Road - class 3 togher, Derraghan More, Co. Longford
Co. Longford |
Roads & Tracks
In a bog in Derraghan More, County Longford, six pieces of worked wood laid end to end represent what was once a road.
Not a road in any grand sense, but a togher, the Irish term for a trackway built across wet or boggy ground, constructed by laying timber, brushwood, or other organic material directly onto the soft surface so that people or animals could cross without sinking. This particular example is modest even by togher standards: half a metre wide and only five centimetres deep, running east to west across the wetland.
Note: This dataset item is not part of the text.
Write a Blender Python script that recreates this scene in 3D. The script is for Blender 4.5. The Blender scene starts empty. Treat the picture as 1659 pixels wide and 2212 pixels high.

What makes it quietly compelling is the detail preserved in those six roundwood timbers. They are ash and hazel, both common in Irish woodland management, and crucially, toolmarks were evident on the wood. That small phrase carries considerable weight. It means someone shaped these timbers deliberately, that this was not casual debris thrown across a puddle but a considered piece of construction. The toolmarks also offer the possibility, in principle, of dating techniques or of matching the marks to known implement types, though no further analysis is recorded here. The classification as a class 3 togher places it within a broader typological system used to categorise the many hundreds of such trackways identified across Irish boglands, most of them found during peat-cutting or systematic wetland survey work carried out in the late twentieth century.